Belle measures for the first time the decay of B mesons to very rare final states which do not involve a charm quark, like CDF. As I described yesterday, the typical product of a b-quark disintegration is a charm quark; much rarer is the direct b \to u transition, and so the final state of B meson decay is very rarely devoid of charmed particles. Studying these rare decays provides sensitivity to possible deviations from the Standard Model, and is thus a very interesting thing to do.

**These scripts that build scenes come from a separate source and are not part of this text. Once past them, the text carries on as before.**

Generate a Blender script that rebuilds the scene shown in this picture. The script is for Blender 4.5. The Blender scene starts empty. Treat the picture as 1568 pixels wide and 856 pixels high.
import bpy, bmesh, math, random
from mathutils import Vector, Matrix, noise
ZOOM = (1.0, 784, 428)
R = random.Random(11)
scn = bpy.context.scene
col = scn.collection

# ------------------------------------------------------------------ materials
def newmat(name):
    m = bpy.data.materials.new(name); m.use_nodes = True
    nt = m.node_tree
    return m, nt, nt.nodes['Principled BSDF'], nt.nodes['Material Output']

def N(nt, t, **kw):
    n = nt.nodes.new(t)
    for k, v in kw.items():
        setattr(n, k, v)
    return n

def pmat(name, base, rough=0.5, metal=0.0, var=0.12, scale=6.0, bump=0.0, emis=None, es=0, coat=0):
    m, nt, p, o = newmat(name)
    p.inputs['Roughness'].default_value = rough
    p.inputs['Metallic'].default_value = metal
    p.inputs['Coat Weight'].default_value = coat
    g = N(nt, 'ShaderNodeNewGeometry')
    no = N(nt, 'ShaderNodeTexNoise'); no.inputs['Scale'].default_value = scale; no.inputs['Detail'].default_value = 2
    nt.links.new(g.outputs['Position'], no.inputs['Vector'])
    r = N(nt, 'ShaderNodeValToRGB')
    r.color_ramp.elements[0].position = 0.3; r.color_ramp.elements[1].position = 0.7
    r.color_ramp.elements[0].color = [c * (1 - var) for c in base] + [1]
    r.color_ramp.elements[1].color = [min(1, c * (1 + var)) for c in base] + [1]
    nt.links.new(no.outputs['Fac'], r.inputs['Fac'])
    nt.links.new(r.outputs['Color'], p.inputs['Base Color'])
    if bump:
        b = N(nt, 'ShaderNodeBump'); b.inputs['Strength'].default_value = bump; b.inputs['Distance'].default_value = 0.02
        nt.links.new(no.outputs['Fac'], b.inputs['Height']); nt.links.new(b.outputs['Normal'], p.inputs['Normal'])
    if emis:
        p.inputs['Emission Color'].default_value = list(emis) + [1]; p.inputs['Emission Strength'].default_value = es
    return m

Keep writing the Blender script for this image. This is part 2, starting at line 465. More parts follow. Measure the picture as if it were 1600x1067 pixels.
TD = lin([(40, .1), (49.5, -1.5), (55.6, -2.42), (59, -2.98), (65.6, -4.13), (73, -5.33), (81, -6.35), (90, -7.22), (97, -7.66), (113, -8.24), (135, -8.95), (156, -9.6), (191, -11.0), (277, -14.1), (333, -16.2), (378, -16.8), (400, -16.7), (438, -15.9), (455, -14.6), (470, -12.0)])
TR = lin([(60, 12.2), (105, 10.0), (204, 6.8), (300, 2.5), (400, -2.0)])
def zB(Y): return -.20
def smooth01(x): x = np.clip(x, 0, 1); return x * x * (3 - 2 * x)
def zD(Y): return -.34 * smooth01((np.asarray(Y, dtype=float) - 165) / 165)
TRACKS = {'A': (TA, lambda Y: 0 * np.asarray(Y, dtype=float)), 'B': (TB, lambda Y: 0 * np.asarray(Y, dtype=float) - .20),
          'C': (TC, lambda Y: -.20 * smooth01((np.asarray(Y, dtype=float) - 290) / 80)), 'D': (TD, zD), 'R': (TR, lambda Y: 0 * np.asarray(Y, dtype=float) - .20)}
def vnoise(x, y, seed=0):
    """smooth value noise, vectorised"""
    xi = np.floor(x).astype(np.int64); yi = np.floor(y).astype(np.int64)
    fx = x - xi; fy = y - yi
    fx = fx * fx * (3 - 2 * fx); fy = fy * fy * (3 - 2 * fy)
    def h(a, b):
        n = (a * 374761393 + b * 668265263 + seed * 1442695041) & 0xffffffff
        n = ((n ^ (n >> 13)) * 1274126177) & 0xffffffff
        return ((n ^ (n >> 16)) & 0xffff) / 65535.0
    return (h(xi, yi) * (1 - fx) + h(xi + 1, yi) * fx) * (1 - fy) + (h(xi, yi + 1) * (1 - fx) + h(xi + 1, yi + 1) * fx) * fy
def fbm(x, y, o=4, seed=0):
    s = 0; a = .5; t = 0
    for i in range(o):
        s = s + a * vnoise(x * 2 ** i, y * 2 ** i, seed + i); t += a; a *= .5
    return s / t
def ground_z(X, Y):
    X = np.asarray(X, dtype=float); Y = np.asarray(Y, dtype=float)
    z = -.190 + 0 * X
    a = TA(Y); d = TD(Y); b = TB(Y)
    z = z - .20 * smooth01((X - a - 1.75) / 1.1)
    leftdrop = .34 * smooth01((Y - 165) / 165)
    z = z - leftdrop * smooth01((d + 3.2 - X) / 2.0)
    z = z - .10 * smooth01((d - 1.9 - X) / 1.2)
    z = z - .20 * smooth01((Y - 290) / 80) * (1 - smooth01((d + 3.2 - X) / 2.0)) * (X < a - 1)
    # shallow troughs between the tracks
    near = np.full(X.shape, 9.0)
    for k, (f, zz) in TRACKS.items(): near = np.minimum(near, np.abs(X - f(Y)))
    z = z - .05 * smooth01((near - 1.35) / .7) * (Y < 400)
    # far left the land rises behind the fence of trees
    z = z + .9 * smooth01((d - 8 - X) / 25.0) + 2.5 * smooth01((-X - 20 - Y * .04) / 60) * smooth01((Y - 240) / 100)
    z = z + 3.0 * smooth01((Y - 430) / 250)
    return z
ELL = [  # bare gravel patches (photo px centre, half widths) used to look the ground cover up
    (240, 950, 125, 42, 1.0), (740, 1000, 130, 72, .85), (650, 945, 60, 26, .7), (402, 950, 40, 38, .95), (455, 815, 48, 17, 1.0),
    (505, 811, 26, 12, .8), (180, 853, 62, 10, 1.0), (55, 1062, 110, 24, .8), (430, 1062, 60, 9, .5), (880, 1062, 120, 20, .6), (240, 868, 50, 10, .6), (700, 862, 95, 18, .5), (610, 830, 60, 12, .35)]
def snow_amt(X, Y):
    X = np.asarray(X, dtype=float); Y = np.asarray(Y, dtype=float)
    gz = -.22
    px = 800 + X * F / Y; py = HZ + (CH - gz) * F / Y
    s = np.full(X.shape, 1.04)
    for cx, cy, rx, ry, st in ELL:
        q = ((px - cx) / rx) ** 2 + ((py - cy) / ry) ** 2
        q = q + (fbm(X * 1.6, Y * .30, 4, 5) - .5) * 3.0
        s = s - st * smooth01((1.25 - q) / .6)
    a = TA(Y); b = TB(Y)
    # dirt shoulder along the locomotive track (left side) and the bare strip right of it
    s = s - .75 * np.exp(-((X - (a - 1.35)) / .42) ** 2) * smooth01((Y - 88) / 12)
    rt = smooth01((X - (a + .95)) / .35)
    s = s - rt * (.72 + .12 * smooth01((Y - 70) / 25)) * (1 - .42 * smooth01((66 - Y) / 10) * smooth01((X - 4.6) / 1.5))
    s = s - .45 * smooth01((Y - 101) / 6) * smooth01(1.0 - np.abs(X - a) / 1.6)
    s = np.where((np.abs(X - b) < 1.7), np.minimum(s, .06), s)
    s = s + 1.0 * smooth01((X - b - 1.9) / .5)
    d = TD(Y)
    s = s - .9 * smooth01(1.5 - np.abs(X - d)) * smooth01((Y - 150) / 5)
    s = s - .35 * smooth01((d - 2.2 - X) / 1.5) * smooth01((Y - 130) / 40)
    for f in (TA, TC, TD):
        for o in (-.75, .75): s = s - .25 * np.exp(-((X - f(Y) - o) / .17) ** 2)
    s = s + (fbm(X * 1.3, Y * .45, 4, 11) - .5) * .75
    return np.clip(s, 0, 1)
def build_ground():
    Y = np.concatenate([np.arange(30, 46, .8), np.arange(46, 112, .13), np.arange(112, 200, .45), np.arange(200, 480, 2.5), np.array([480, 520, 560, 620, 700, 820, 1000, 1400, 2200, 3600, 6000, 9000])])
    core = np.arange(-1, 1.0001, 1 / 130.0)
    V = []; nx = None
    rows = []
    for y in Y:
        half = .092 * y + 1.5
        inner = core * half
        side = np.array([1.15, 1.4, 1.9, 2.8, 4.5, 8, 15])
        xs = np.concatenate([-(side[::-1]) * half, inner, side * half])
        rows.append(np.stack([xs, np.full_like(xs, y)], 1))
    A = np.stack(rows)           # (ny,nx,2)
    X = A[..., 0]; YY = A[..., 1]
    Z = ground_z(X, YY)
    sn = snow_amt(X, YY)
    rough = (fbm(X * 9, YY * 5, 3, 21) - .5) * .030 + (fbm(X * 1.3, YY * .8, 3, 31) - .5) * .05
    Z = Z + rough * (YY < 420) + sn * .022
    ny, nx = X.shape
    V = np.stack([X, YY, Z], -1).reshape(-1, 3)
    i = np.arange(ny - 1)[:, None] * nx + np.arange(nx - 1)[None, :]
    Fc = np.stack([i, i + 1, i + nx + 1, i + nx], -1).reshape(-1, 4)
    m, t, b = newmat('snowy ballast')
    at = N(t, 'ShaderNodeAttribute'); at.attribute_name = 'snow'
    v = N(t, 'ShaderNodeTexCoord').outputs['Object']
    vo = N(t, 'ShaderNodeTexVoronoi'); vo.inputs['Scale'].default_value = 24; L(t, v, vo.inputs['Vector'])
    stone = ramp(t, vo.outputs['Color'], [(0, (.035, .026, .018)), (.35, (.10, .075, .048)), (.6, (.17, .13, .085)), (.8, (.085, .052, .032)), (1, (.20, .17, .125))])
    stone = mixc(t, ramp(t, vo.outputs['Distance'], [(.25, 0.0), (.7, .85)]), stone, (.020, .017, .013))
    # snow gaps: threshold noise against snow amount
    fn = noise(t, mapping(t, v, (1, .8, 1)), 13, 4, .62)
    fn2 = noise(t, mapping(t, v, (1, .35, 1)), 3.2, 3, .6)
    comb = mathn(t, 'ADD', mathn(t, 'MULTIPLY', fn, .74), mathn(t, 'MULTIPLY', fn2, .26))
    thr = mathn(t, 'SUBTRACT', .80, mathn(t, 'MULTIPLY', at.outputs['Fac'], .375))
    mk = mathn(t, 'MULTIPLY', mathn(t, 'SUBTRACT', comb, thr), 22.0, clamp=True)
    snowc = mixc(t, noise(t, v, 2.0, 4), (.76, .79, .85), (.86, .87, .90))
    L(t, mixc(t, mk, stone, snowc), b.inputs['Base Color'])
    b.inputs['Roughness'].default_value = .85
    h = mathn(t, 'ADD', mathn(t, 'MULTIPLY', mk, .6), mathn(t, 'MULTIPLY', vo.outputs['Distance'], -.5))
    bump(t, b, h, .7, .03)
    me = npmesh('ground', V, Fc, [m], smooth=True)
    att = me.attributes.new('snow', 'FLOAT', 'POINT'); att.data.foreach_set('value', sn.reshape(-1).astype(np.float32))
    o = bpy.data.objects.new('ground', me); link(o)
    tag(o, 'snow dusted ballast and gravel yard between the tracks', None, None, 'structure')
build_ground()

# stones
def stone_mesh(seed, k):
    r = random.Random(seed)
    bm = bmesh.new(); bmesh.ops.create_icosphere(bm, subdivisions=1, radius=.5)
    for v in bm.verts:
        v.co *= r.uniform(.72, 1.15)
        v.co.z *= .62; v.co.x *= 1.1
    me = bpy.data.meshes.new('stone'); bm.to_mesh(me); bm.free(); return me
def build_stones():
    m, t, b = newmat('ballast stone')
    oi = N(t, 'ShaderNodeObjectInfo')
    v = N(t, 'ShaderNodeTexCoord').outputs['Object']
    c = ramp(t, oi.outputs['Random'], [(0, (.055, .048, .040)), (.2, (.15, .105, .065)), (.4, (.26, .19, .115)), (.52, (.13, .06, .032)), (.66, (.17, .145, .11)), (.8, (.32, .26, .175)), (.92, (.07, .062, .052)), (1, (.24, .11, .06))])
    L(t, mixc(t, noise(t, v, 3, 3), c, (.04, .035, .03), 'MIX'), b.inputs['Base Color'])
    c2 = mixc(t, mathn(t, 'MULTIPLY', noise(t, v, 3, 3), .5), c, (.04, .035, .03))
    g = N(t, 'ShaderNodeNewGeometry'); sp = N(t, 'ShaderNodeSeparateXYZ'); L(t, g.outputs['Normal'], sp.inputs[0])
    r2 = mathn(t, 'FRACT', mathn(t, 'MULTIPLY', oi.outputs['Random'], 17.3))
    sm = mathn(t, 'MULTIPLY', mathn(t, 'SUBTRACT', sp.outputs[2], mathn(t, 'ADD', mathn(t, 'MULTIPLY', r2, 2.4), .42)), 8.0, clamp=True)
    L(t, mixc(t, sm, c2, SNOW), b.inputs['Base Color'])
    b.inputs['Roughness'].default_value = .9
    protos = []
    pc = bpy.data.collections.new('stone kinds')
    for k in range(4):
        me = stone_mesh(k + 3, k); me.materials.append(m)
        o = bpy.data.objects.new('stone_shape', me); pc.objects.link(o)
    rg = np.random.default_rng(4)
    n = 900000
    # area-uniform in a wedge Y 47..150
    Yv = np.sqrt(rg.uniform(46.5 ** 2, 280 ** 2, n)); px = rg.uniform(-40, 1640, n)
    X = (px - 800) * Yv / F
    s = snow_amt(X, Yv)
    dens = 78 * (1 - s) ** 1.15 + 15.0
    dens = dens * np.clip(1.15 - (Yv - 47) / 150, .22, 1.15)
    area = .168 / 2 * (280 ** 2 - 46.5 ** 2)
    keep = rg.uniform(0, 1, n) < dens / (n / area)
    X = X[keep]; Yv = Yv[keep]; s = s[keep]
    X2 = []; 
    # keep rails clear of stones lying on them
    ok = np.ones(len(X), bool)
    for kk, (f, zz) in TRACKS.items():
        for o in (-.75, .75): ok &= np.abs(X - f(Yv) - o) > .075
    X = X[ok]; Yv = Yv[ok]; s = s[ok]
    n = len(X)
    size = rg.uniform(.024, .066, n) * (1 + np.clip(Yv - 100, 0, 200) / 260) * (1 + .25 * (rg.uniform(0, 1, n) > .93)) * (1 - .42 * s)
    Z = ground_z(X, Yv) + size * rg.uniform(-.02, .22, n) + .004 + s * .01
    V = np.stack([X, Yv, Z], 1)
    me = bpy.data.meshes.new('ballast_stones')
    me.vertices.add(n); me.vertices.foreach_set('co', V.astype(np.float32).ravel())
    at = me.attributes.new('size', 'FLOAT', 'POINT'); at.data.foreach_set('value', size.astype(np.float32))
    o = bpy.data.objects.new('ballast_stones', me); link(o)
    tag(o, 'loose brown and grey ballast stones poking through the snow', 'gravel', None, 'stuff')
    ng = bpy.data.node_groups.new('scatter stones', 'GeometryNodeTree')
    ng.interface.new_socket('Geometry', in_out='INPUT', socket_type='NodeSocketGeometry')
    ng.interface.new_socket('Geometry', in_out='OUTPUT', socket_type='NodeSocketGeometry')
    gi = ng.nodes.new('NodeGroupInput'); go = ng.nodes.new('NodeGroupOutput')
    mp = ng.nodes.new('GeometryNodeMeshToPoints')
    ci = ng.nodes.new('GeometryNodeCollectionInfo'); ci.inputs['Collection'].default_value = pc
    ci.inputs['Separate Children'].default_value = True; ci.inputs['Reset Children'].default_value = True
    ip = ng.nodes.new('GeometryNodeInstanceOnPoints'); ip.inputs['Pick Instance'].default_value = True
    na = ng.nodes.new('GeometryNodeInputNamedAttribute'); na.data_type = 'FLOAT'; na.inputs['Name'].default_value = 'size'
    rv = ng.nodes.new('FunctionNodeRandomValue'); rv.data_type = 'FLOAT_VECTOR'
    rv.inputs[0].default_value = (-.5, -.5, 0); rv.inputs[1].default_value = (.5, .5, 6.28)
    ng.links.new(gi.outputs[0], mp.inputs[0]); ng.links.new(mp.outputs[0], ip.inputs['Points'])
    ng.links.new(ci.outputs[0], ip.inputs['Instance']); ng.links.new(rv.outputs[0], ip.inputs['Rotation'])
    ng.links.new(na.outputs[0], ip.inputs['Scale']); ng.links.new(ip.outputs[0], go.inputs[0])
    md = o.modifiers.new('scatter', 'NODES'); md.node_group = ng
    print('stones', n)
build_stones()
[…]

The process studied is B \to \Lambda \bar \Lambda h, where \Lambda is the strange baryon made up by a uds triplet, \bar \Lambda denotes its antiparticle state (made up by a \bar u \bar d \bar s triplet), and h is any light meson such as a pion, a kaon, or some excited states of kaons. The interest of these decays, to me, lies in the rather complicated means by which baryons can materialize in a meson decay. In order to produce two three-(anti)quark states and a meson out of a meson decay, you must in fact “pick up” from the vacuum not just one, but as many as three quark-antiquark pairs!

To see what I exactly mean, look at the two sample diagrams on the left, where you may think at time flowing from left to right. Each continuous line describes a quark propagation, while curly lines are gluons, and dashed ones are W bosons. You start with a B meson, a bound state of a b quark and a light antiquark state, and magically end up with two baryons and a meson. How can that happen ? Well, three quark-antiquark lines “pop” out of the vacuum, and bind orderly into the required final states.

The few of you really interested in the details of the experimental measurements of these rare reactions should read the paper directly, because I am not such an expert of B physics at electron-positron machines, and I will avoid administering inaccuracies here. I will only list below the results, which highlight the level of precision obtained by Belle:

  • B^\circ \to \Lambda \bar \Lambda K^\circ: BR= (4.76^{+0.84}_{-0.76} \pm 0.61) \times 10^{-6};
  • B^\circ \to \Lambda \bar \Lambda K^{\circ *}: BR=(2.46^{+0.87}_{-0.72} \pm 0.34) \times 10^{-6};
  • B^+ \to \Lambda \bar \Lambda K^+: BR=(3.38^{+0.41}_{-0.36}\pm 0.41) \times 10^{-6}.

Other results for decay modes which Belle cannot yet claim to observe are also discussed in detail in the paper. One thing to note is that all these decays lie in the one-in-a-million range, much like those recently measured by CDF. This is the typical range of charmless decays of B mesons, which pay for the rarity of $b \to u$ transitions, as already discussed.

UPDATE: I should like to qualify the previous statement a bit, because I realize it is slightly misleading. Indeed, the rarity of b \to u transitions is the reason why it is “penguin”-like diagrams such as those pictured in the graphs above the leading mechanisms by which B mesons decay to a charmless state! They do not involve, as a leading contribution, b \to u transitions. Rather, they have a double weak transition b \to c \to s, as the W boson is first emitted and then reabsorbed by the quark line at the top.